Tipi 101:  Tipis are a model of simplicity.  Three things hold a tipi together.  Sticks, rope, and stakes.  Here are my lacing pins… they used to be blue to match the top…next spring they’ll get a new coat of paint!
That sewn on patch means she was made by Blue Star Tipis… My liner was made by Reese Tipis, who have an excellent website by the way!  Each company is a little different.  You’ll be amazed once you start investigating how different details are presented in different tipis.  Sioux style, Crow style, stakes or pebbles, doors, liners, ozans, smoke flaps, sewing techniques, canvas treatments and weights, decor and decorations all make for a confusing touch of reality when you start investigating  tipis.  I’ll let you do that on your own, your teachable moment there is an outreach class!

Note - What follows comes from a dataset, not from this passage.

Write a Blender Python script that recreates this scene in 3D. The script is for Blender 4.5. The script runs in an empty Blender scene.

The lacing pins are pulled.  You can almost hear her sigh with relief!  Her corset has been undone!  Her stakes are pulled out of the ground, and she can start coming down.

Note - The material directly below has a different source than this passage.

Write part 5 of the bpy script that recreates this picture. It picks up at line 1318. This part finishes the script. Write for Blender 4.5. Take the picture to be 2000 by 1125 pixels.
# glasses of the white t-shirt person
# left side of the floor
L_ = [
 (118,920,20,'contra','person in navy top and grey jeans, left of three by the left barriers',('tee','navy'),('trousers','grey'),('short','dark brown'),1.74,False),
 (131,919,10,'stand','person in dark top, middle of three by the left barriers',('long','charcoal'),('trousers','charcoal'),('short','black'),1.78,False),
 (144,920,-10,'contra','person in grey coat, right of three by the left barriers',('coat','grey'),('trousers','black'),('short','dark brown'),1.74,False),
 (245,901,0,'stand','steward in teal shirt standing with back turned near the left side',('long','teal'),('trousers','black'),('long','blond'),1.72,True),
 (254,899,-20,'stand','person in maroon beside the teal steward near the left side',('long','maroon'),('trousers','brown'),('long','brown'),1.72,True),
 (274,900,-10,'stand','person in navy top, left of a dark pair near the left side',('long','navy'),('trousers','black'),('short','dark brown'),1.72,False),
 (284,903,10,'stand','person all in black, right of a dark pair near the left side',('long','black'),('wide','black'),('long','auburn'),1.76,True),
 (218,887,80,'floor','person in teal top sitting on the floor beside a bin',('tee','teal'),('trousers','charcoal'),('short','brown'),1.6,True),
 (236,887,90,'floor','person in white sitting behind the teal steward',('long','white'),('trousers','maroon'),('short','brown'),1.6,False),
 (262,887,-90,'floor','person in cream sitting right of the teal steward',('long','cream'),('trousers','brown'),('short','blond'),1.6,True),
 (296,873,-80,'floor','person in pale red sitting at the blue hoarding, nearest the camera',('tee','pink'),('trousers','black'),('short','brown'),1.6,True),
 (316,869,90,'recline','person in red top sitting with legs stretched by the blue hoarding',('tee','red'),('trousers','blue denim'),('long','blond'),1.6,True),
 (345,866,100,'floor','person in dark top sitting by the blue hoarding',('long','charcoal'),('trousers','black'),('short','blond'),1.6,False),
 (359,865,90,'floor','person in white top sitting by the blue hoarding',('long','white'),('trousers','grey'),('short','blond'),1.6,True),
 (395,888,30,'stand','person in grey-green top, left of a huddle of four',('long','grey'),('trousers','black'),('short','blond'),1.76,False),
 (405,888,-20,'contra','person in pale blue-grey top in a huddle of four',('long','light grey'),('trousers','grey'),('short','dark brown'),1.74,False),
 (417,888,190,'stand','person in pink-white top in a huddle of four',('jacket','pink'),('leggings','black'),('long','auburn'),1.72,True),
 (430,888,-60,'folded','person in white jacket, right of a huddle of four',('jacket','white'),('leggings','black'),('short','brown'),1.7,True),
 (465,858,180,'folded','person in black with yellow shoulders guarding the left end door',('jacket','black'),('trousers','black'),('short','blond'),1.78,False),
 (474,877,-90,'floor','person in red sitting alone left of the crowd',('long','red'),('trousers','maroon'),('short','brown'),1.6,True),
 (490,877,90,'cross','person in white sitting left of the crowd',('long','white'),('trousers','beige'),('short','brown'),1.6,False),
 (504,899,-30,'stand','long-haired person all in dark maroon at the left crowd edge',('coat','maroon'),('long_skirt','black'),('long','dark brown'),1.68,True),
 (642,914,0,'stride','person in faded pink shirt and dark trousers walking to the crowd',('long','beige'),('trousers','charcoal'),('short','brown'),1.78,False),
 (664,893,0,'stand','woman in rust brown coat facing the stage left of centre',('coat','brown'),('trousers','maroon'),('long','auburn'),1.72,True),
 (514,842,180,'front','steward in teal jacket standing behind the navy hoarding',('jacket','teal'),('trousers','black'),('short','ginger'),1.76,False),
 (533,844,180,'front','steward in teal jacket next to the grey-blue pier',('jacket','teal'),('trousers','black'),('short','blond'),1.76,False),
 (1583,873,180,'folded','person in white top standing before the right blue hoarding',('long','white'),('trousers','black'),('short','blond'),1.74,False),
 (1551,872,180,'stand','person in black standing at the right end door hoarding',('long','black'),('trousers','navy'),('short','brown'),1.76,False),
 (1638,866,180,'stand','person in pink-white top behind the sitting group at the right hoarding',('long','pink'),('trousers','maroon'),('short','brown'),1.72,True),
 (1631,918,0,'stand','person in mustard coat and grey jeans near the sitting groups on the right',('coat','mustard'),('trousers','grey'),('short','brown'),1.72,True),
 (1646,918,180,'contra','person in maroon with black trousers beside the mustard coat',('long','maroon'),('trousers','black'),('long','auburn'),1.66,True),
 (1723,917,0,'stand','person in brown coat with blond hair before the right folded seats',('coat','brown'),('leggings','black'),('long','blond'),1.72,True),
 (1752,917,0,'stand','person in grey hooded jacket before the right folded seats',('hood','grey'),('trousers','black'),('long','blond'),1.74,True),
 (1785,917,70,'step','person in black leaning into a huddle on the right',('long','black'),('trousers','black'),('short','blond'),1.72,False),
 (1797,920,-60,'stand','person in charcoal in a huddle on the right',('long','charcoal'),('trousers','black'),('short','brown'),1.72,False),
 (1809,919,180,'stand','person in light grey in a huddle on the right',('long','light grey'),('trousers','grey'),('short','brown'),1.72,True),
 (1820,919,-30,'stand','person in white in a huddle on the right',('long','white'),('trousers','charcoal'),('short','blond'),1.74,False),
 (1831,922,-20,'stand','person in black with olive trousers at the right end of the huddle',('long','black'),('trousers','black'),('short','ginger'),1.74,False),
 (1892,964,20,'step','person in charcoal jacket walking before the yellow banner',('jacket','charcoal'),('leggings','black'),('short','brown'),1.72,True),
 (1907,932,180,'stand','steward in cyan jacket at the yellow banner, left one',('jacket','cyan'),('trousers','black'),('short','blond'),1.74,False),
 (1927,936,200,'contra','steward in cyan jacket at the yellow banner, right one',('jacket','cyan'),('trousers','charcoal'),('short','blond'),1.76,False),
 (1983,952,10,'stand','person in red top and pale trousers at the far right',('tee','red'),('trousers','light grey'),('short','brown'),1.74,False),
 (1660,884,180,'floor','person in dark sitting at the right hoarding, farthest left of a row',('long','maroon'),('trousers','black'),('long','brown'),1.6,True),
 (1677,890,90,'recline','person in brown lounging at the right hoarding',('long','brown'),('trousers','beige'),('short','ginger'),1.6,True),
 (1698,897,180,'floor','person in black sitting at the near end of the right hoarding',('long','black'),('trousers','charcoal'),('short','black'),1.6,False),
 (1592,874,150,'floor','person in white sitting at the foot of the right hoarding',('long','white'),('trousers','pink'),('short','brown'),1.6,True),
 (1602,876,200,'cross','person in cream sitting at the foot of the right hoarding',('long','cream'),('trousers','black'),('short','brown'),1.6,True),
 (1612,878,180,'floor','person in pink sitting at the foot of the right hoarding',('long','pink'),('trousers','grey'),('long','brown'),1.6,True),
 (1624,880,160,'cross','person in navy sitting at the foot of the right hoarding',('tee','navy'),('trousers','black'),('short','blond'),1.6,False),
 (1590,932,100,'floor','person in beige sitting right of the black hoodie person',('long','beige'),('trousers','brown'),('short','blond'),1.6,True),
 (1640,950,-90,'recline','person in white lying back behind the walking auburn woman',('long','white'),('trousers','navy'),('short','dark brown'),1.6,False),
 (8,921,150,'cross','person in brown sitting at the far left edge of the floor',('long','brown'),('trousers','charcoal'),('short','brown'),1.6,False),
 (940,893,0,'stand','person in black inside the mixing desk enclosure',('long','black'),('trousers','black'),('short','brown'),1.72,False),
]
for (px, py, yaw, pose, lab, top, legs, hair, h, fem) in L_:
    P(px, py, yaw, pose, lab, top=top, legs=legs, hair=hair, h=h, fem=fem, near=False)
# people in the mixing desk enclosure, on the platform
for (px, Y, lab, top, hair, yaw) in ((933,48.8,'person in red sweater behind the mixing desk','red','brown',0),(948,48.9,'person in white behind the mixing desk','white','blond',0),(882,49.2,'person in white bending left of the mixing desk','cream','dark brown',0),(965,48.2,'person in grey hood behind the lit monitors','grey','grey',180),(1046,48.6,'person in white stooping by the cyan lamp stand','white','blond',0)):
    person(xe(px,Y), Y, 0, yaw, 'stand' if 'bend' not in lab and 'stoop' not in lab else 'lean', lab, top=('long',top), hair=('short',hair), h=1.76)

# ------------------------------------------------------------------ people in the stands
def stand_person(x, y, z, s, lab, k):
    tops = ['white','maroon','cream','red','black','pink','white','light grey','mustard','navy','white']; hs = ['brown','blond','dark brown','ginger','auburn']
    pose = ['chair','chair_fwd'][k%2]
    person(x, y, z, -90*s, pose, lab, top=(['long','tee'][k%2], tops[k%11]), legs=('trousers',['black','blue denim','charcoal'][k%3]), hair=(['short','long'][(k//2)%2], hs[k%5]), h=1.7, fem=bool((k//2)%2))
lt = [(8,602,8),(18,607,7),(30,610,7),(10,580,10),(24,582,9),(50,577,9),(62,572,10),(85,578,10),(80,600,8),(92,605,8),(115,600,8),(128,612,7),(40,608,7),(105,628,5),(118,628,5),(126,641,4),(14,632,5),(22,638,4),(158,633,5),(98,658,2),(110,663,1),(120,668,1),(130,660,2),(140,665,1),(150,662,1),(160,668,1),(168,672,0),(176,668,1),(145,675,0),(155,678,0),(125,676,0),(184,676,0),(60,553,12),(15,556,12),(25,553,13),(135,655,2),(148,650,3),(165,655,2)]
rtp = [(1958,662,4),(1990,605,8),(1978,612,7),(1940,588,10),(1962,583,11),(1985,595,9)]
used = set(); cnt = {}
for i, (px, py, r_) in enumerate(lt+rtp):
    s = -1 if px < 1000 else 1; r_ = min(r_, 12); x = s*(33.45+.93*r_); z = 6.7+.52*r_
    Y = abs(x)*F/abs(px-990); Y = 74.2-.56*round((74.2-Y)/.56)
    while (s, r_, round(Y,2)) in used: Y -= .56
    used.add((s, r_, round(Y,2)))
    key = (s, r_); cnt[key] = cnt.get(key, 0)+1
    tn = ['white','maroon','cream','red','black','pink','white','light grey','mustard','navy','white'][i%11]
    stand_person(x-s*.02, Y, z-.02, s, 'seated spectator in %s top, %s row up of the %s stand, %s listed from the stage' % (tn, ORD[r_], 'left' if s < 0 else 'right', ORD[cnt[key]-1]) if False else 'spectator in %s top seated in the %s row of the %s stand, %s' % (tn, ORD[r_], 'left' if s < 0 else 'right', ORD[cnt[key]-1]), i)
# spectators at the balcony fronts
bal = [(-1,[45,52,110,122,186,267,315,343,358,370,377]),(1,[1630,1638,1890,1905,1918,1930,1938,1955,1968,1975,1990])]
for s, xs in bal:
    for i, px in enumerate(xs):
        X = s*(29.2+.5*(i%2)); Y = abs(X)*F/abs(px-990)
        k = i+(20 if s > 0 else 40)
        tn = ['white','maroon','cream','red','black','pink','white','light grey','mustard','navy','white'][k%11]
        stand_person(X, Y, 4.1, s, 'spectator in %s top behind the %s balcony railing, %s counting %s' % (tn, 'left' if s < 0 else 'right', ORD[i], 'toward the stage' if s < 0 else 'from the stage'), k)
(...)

Rolled back halfway nice and neat.
Her cover is now folded along her lift pole, which raises the cover in place.  It’ll have to stay there for a bit since I have to release her liner and the string I use to hold it up, it is wrapped around the lift pole as well as all the other poles.
This makes me feel like her undies are showing!  We’re back at the front door, see it?  Well, that’s because this liner overlaps and keeps all the nasty wind from swirling in.  It also confuses dogs who try to sneak in at night to sleep with you, and get caught between the liner and the tipi.  Now that’s funny!  They circle trying to get to you, but can’t find the *%#%^ door!  I just laugh.  I’m mean sometimes.  The liner also lays on the ground, which the tipi doesn’t.  There it blocks more wind, snow, rain, blowing dirt, blowing bits of grass, leaves, bugs, etc.  The liner gets quite dirty, so I’ll brush it off good before storing it for winter.
OK, there’s the door.
Open even more.
The liner is down on my bed.  The cover is still in place on the lift pole.  During the next steps Vernon drove by and I put him to work.  Look, it is his trusty steed carrying away my tipi and liner to the house.  Boy, the ancestors are jealous!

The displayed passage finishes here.